┌─ Given data
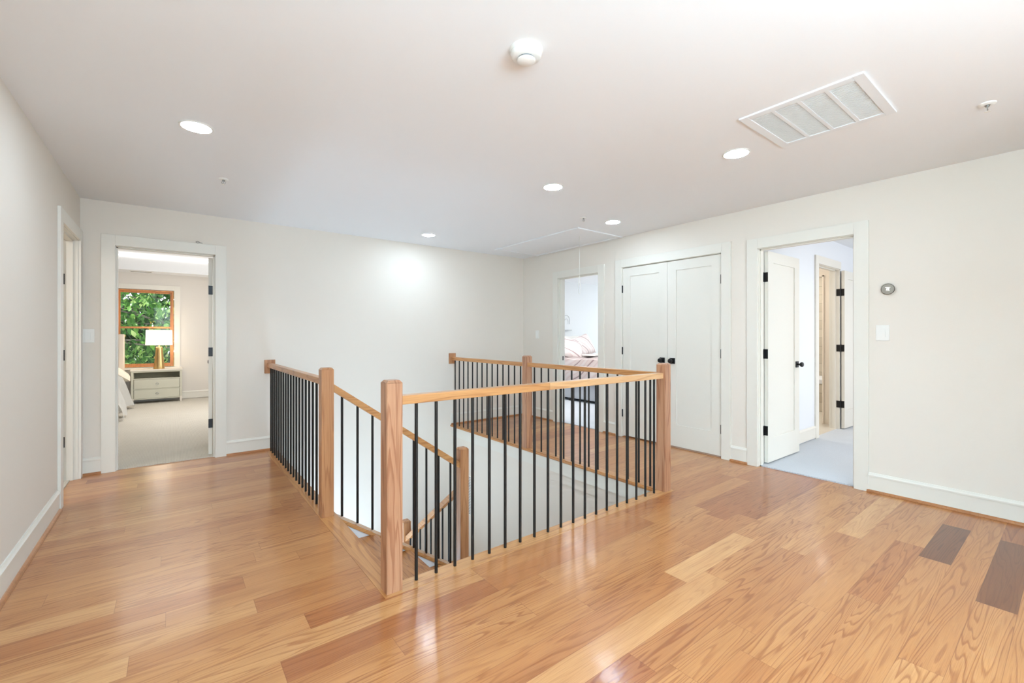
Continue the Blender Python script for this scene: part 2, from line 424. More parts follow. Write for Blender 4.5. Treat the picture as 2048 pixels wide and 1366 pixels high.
nosing('trim_3', [(WX1, WY0), (BX1, WY0), (BX1, YB), (WX1, YB)], M['oak_y'], (3, 0))

# stairwell walls and fascia
struct('wall_stairwell_right', MB().box(WX1+.045, WX1+.12, WY0-.03, YB, ZB, -.03), M['wall'])
struct('trim_4', MB().box(WX1+.020, WX1+.044, WY0, YB, -.155, -.029), M['trim'])
struct('wall_stairwell_left', MB().box(WX0-.16, WX0-.055, WY0-.03, YB, ZB, -.03), M['wall'])
struct('wall_stairwell_front', MB().box(WX0-.12, WX1+.12, WY0-.13, WY0-.03, ZB, -.03), M['wall'])
struct('floor_stairwell', MB().box(WX0-.1, WX1+.1, WY0-.1, YB, ZB-.05, -1.905), M['oak_x'])

# ---- baseboards and oak shoe moulding
def base_prof(side):
    return [(0, 0.012), (.014, .012), (.014, .122), (.018, .124), (.018, .134), (.012, .142), (.007, .152), (0, .152)]
SHOE = [(.013, 0), (.030, 0), (.030, .006), (.026, .014), (.019, .019), (.013, .021)]
def extrude(mb, prof, p0, p1, n):
    """prof: (out, z) list; n: outward normal xy"""
    rings = []
    for p in (p0, p1):
        rings.append([mb.bm.verts.new((p[0]+n[0]*o, p[1]+n[1]*o, z)) for o, z in prof])
    a, b = rings
    L = len(prof)
    for i in range(L): mb.bm.faces.new((a[i], a[(i+1) % L], b[(i+1) % L], b[i]))
    mb.bm.faces.new(a[::-1]); mb.bm.faces.new(b)
def baseboard(name, runs, n, z=0, shoe=True):
    mb = MB(); ms = MB()
    for p0, p1 in runs:
        extrude(mb, [(o, q+z) for o, q in base_prof(0)], p0, p1, n)
        if shoe: extrude(ms, [(o, q+z) for o, q in SHOE], p0, p1, n)
    o = struct(name, mb, M['trim'])
    if shoe: obj('shoe_molding', ms, M['shoe'], o)
    else: ms.bm.free()
    return o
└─
■ Requirement
Transcribe all the lines above exactly, apart from the pictures.

■ Response for this exercise
Continue the Blender Python script for this scene: part 2, from line 424. More parts follow. Write for Blender 4.5. Treat the picture as 2048 pixels wide and 1366 pixels high.
nosing('trim_3', [(WX1, WY0), (BX1, WY0), (BX1, YB), (WX1, YB)], M['oak_y'], (3, 0))

# stairwell walls and fascia
struct('wall_stairwell_right', MB().box(WX1+.045, WX1+.12, WY0-.03, YB, ZB, -.03), M['wall'])
struct('trim_4', MB().box(WX1+.020, WX1+.044, WY0, YB, -.155, -.029), M['trim'])
struct('wall_stairwell_left', MB().box(WX0-.16, WX0-.055, WY0-.03, YB, ZB, -.03), M['wall'])
struct('wall_stairwell_front', MB().box(WX0-.12, WX1+.12, WY0-.13, WY0-.03, ZB, -.03), M['wall'])
struct('floor_stairwell', MB().box(WX0-.1, WX1+.1, WY0-.1, YB, ZB-.05, -1.905), M['oak_x'])

# ---- baseboards and oak shoe moulding
def base_prof(side):
    return [(0, 0.012), (.014, .012), (.014, .122), (.018, .124), (.018, .134), (.012, .142), (.007, .152), (0, .152)]
SHOE = [(.013, 0), (.030, 0), (.030, .006), (.026, .014), (.019, .019), (.013, .021)]
def extrude(mb, prof, p0, p1, n):
    """prof: (out, z) list; n: outward normal xy"""
    rings = []
    for p in (p0, p1):
        rings.append([mb.bm.verts.new((p[0]+n[0]*o, p[1]+n[1]*o, z)) for o, z in prof])
    a, b = rings
    L = len(prof)
    for i in range(L): mb.bm.faces.new((a[i], a[(i+1) % L], b[(i+1) % L], b[i]))
    mb.bm.faces.new(a[::-1]); mb.bm.faces.new(b)
def baseboard(name, runs, n, z=0, shoe=True):
    mb = MB(); ms = MB()
    for p0, p1 in runs:
        extrude(mb, [(o, q+z) for o, q in base_prof(0)], p0, p1, n)
        if shoe: extrude(ms, [(o, q+z) for o, q in SHOE], p0, p1, n)
    o = struct(name, mb, M['trim'])
    if shoe: obj('shoe_molding', ms, M['shoe'], o)
    else: ms.bm.free()
    return o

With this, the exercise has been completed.